GUSÜLDE MAZMAZA VE
iSTİNŞAKI UNUTMANIN HÜKMÜ
İmam Şafii (Allah rahmet
etsin) şöyle dedi: Cünüplükten dolayı yıkanan hiçbir kimsenin mazmaza ve
istinşakı terk etmesini hoş karşılamam. Yıkanan kişi eğer bunu terk etmişse
bitirmeden yapmasını müstehab görürüm. Bunu yapmadan namazını kılan
kişinin,--bu seb~€n dolayı namazını iade etmesine ise gerek yoktur.
İmam Şafii (Allah rahmet
etsin) şöyle dedi: Yıkanan kişinin gözünü yıkaması veya içine suyu serpmesine
gerek yoktur. çünkü bedenin dış kısmından bir kısım değildir, ama kirpikler
yıkanmalıdır.
İmam Şafii (Allah rahmet
etsin) şöyle dedi: Kulağın iç ve dış kısmını yıkaması gerekir. çünkü bedenin
dış kısmındandır. Kulak deliğinin görünen kısmını yıkaması yeterlidir,
görünmeyen kısmını yıkaması gerekmez.
İmam Şafii (Allah rahmet
etsin) şöyle dedi: Kişinin, vücudundan yetişebildiği yerleri ovarak yıkaması
müstehabdır.
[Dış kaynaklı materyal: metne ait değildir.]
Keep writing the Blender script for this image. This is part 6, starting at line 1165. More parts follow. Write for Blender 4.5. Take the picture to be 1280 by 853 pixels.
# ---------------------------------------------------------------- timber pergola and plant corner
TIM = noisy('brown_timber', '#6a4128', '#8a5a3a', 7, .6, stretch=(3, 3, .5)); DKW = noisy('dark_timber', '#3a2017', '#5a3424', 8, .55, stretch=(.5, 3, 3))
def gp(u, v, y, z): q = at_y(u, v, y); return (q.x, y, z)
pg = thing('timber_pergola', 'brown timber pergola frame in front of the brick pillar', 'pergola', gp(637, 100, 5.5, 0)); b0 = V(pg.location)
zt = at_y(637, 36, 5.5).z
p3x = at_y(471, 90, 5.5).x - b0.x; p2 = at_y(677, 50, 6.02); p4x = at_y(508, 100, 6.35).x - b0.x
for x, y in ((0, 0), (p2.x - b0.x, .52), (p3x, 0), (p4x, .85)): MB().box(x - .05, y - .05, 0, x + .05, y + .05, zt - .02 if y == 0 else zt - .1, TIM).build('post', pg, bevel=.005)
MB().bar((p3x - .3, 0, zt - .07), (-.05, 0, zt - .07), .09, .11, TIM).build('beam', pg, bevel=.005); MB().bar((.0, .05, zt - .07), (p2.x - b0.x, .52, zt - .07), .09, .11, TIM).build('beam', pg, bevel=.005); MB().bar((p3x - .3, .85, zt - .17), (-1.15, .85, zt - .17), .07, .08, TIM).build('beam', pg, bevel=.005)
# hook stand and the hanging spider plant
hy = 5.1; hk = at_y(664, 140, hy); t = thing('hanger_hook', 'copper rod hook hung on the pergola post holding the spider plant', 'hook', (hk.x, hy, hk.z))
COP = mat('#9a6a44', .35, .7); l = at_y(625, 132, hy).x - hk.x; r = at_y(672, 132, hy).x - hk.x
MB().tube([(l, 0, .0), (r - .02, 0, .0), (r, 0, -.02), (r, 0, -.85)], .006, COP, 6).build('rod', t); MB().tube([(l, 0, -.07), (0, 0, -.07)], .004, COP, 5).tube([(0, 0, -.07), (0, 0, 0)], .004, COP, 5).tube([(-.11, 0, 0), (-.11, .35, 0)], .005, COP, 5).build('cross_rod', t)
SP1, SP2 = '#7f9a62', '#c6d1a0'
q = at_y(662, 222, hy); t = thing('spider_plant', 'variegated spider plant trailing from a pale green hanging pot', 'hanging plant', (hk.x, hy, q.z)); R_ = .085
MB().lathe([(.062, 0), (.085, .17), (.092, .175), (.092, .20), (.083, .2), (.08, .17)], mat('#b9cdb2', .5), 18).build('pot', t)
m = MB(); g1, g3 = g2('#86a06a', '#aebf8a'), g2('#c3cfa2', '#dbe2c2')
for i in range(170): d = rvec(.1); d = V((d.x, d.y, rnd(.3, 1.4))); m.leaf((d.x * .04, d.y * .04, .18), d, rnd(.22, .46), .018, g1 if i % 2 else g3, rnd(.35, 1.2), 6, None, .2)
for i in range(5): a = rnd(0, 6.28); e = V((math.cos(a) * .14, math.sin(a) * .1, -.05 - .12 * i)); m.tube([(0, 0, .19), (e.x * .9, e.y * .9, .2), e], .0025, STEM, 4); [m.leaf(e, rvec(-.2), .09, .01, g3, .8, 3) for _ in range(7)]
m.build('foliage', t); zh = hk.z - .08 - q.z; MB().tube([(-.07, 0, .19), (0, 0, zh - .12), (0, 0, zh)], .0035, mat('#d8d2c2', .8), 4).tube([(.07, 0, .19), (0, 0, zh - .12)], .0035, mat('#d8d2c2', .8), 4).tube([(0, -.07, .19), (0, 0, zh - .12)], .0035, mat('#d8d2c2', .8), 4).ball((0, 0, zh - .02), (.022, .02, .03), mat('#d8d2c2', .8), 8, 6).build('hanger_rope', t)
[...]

Ama bunu yapmayıp suyu vücudunun tamamına temas edecek şekilde
yıkaması da yeterli olacaktır.
İmam Şafii (Allah rahmet
etsin) şöyle dedi: Kişinin bir nehir içine yahut bir kuyu içine dalması
neticesinde saçının ve bedeninin tamamının ıslanması gusül için yeterlidir.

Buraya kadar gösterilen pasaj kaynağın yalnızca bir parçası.